Essa festa, como a vida cabocla mesma, é todo um teste de resistência. Eu, o bom burguês, claro, não estou assim tão preparado, e sofro. Mas me percebo, em alguns aspectos, mais resistente de alma. No auge do calorão, três e meia da tarde, chega o padre e celebramos a santa missa. Assentei na ponta do banco esquerdo dianteiro e lá fiquei, do começo ao fim, seguindo o culto passo a passo, cantando os cantos, balbuciando, bem ou mal, as orações que na infância aprendi de cor mas aos poucos, por desuso, esqueci. O jovem pároco, corpulento, lento, inteligente, que já me viu em outras festividades entrando e saindo da igreja durante a celebração, sinal claro de indiferença do mal devoto, deve ter se intrigado com minha nova postura, tanto mais que tentei fazer o máximo para entrar de corpo e alma na encenação conjunta que, nessas roças, atrai sobretudo as mulheres. Se estou mergulhado por completo no inteiro rito da folia, porque não estaria no momento da missa, afinal? Aprender é sempre aprender a respeitar.

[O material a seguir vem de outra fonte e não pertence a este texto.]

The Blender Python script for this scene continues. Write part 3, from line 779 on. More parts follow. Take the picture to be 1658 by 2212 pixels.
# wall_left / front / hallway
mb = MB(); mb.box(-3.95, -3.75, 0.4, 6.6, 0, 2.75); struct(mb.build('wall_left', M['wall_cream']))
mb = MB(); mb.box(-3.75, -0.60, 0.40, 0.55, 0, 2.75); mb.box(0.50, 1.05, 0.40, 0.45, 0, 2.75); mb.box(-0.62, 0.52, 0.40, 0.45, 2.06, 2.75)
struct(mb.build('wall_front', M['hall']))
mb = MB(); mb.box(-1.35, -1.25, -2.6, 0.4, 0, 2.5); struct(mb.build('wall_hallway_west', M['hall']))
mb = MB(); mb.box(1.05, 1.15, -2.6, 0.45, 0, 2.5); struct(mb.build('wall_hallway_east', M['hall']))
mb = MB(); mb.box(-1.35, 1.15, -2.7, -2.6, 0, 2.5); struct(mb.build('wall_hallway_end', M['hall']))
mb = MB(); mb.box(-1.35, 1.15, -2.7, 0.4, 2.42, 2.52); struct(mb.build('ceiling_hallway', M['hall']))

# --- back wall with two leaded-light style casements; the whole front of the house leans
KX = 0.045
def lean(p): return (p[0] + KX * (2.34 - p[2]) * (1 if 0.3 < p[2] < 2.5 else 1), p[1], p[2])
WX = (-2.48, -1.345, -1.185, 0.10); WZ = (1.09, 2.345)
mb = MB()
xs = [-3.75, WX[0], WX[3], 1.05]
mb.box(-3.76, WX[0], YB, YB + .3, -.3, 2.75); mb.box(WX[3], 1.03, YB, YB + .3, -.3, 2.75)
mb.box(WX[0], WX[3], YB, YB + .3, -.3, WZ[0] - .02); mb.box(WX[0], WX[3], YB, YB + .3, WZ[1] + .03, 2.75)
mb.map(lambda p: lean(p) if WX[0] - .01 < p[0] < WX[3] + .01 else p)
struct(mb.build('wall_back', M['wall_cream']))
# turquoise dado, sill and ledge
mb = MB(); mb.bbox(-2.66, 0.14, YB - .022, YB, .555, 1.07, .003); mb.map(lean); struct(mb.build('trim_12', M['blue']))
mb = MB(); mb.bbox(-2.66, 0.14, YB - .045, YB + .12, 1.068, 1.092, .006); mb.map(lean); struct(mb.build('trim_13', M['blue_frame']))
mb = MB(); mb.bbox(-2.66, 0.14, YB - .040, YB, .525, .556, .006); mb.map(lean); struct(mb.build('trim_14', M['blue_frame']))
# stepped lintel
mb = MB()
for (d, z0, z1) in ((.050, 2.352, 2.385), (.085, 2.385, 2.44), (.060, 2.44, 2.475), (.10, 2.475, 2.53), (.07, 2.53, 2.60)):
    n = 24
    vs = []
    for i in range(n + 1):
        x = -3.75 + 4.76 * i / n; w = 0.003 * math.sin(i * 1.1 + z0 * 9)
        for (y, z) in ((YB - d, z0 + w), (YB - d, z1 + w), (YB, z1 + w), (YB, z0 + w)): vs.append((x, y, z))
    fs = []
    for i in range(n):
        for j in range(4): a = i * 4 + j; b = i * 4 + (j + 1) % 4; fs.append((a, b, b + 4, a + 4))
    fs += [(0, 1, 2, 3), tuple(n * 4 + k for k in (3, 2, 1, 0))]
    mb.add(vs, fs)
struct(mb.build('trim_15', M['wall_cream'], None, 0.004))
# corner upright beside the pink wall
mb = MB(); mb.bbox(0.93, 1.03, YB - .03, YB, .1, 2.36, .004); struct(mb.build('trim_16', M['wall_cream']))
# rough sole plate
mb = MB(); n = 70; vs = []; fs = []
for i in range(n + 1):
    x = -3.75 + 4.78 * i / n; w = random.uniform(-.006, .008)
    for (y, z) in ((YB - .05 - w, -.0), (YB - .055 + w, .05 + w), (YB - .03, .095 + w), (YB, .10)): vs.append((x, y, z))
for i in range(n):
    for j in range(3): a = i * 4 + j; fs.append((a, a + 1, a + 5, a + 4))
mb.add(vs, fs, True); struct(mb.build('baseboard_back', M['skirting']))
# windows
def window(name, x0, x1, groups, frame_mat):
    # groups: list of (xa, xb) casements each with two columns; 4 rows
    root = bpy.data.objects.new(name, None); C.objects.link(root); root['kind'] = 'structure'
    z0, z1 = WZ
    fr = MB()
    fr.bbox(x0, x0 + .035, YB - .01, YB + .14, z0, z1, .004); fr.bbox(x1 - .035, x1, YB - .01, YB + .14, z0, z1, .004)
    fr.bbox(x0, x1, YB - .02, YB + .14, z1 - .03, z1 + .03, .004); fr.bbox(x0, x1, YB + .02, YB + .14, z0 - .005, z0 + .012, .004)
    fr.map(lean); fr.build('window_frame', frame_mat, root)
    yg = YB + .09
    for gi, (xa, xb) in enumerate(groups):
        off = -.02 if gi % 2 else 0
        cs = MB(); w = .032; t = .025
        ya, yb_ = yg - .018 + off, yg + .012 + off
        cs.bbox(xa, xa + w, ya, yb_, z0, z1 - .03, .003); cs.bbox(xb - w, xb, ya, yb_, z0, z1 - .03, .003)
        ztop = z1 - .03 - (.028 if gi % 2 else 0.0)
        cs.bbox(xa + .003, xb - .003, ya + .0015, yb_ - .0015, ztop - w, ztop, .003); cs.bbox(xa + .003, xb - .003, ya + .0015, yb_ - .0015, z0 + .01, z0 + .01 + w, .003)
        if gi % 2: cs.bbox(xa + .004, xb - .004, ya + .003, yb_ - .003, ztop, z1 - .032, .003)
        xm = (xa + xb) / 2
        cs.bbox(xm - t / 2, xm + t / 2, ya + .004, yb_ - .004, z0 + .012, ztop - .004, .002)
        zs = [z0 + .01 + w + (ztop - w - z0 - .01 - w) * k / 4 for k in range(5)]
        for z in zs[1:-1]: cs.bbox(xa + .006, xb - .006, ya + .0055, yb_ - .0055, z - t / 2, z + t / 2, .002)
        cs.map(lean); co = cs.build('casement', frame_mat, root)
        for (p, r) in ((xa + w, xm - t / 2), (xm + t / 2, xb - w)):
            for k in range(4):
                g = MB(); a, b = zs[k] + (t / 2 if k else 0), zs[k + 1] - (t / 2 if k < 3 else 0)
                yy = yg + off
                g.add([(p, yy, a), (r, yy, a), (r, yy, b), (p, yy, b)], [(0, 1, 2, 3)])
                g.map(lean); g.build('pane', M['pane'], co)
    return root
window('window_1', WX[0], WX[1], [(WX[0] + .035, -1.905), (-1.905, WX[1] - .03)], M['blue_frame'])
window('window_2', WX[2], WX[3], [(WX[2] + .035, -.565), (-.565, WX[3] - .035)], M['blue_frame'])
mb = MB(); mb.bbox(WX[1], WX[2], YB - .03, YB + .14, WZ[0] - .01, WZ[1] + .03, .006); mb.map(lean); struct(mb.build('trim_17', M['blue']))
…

Antes da celebração, Toni, querendo ser diplomata, toma o microfone e salta uma das suas: “A comemoração foi maravilhosa, divertida, sadia e, a gente tem que dizer, Deus também gosta de festa”. Esse ano ele está, em seus discursos, repetindo muito “nós, os católicos”, algo desnecessário uma década atrás quando a igreja de Roma era hegemônica. Escondido nesse "Deus que gosta de festa" deve estar algum recado para os Evangélicos, que trabalham como formiguinhas para acabar com essas velhas tradições prenhes de espírito laico. Toda essa gente, há séculos, desde criança, cresceu promovendo e saboreando as festividades religiosas, tanto que até hoje fazem isso de uma forma perita de dar inveja a qualquer organizador profissional. "Se algum cenário novo ameaça a velha tradição, claro que vamos reagir", é o que parece implícito nesse novo discurso de Toni, mesmo que ele não saiba ou, sabendo, não diga claramente. Imagine-se a inteligência social necessária para planejar e por em marcha os longos giros da folia, e depois realizar dois dias de festejos com comida, sucos, doces para mil pessoas ou mais! Porque Deus não gostaria dessa fartura de felicidade, ó gente!
Um brinde a esse deus que gosta de festa e cheiro de povo!